→ **Task brief**
Quote the listing below in its entirety, omitting every image.
◇ ◇ ◇ ◇
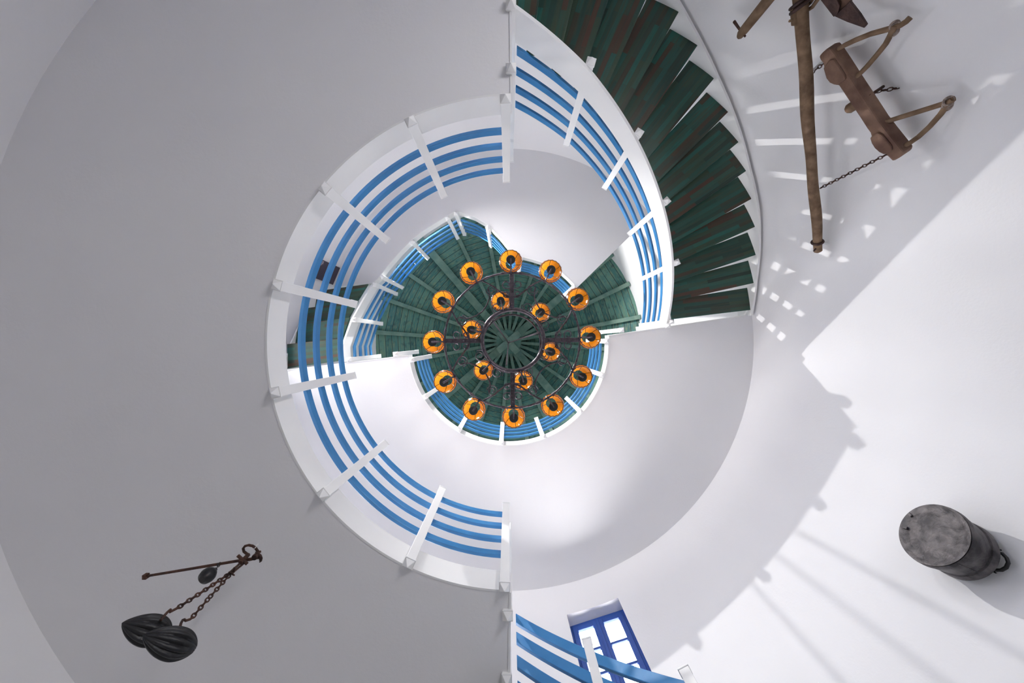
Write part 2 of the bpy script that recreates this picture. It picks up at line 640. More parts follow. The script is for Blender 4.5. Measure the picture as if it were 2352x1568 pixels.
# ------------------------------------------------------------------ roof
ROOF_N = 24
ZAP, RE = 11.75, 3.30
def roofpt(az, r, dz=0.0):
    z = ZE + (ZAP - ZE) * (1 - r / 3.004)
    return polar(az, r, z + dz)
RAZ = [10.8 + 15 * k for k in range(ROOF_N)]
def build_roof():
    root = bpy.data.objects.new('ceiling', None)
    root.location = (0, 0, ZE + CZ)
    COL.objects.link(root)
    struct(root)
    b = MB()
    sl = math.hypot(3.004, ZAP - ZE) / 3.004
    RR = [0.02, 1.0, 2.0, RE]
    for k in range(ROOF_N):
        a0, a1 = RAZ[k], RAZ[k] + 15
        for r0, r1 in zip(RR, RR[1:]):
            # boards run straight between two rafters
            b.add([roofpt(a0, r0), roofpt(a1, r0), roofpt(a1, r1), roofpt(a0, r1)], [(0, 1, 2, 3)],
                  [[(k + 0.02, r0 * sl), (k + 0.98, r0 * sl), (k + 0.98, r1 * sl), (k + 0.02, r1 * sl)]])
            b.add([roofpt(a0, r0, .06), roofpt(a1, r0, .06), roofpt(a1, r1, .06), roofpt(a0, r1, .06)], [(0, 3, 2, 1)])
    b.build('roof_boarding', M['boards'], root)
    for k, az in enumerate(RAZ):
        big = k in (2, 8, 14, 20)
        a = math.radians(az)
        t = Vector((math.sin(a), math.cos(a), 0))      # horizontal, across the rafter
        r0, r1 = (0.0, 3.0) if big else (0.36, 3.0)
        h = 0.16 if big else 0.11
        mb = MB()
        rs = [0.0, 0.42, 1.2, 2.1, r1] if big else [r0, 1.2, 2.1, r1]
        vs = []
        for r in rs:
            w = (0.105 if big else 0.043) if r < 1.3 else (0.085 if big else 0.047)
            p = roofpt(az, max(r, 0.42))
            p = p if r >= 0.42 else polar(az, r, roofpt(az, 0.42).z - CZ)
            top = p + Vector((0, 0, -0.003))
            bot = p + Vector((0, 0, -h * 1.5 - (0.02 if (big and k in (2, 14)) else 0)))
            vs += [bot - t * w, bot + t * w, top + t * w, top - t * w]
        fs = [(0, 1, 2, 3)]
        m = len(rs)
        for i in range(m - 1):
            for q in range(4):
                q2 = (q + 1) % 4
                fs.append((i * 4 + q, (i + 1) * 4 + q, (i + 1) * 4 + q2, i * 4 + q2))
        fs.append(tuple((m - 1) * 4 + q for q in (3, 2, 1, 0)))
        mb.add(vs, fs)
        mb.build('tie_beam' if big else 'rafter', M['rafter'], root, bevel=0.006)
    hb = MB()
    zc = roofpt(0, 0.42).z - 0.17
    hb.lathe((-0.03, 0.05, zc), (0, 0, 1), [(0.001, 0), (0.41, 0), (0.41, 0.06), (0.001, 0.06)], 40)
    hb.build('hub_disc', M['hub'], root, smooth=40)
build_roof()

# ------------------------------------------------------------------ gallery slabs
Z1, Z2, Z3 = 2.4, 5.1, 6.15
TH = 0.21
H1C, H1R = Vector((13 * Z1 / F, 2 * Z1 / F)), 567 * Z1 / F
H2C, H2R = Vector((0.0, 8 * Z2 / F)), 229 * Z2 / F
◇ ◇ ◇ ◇
→ **Result**
Write part 2 of the bpy script that recreates this picture. It picks up at line 640. More parts follow. The script is for Blender 4.5. Measure the picture as if it were 2352x1568 pixels.
# ------------------------------------------------------------------ roof
ROOF_N = 24
ZAP, RE = 11.75, 3.30
def roofpt(az, r, dz=0.0):
    z = ZE + (ZAP - ZE) * (1 - r / 3.004)
    return polar(az, r, z + dz)
RAZ = [10.8 + 15 * k for k in range(ROOF_N)]
def build_roof():
    root = bpy.data.objects.new('ceiling', None)
    root.location = (0, 0, ZE + CZ)
    COL.objects.link(root)
    struct(root)
    b = MB()
    sl = math.hypot(3.004, ZAP - ZE) / 3.004
    RR = [0.02, 1.0, 2.0, RE]
    for k in range(ROOF_N):
        a0, a1 = RAZ[k], RAZ[k] + 15
        for r0, r1 in zip(RR, RR[1:]):
            # boards run straight between two rafters
            b.add([roofpt(a0, r0), roofpt(a1, r0), roofpt(a1, r1), roofpt(a0, r1)], [(0, 1, 2, 3)],
                  [[(k + 0.02, r0 * sl), (k + 0.98, r0 * sl), (k + 0.98, r1 * sl), (k + 0.02, r1 * sl)]])
            b.add([roofpt(a0, r0, .06), roofpt(a1, r0, .06), roofpt(a1, r1, .06), roofpt(a0, r1, .06)], [(0, 3, 2, 1)])
    b.build('roof_boarding', M['boards'], root)
    for k, az in enumerate(RAZ):
        big = k in (2, 8, 14, 20)
        a = math.radians(az)
        t = Vector((math.sin(a), math.cos(a), 0))      # horizontal, across the rafter
        r0, r1 = (0.0, 3.0) if big else (0.36, 3.0)
        h = 0.16 if big else 0.11
        mb = MB()
        rs = [0.0, 0.42, 1.2, 2.1, r1] if big else [r0, 1.2, 2.1, r1]
        vs = []
        for r in rs:
            w = (0.105 if big else 0.043) if r < 1.3 else (0.085 if big else 0.047)
            p = roofpt(az, max(r, 0.42))
            p = p if r >= 0.42 else polar(az, r, roofpt(az, 0.42).z - CZ)
            top = p + Vector((0, 0, -0.003))
            bot = p + Vector((0, 0, -h * 1.5 - (0.02 if (big and k in (2, 14)) else 0)))
            vs += [bot - t * w, bot + t * w, top + t * w, top - t * w]
        fs = [(0, 1, 2, 3)]
        m = len(rs)
        for i in range(m - 1):
            for q in range(4):
                q2 = (q + 1) % 4
                fs.append((i * 4 + q, (i + 1) * 4 + q, (i + 1) * 4 + q2, i * 4 + q2))
        fs.append(tuple((m - 1) * 4 + q for q in (3, 2, 1, 0)))
        mb.add(vs, fs)
        mb.build('tie_beam' if big else 'rafter', M['rafter'], root, bevel=0.006)
    hb = MB()
    zc = roofpt(0, 0.42).z - 0.17
    hb.lathe((-0.03, 0.05, zc), (0, 0, 1), [(0.001, 0), (0.41, 0), (0.41, 0.06), (0.001, 0.06)], 40)
    hb.build('hub_disc', M['hub'], root, smooth=40)
build_roof()

# ------------------------------------------------------------------ gallery slabs
Z1, Z2, Z3 = 2.4, 5.1, 6.15
TH = 0.21
H1C, H1R = Vector((13 * Z1 / F, 2 * Z1 / F)), 567 * Z1 / F
H2C, H2R = Vector((0.0, 8 * Z2 / F)), 229 * Z2 / F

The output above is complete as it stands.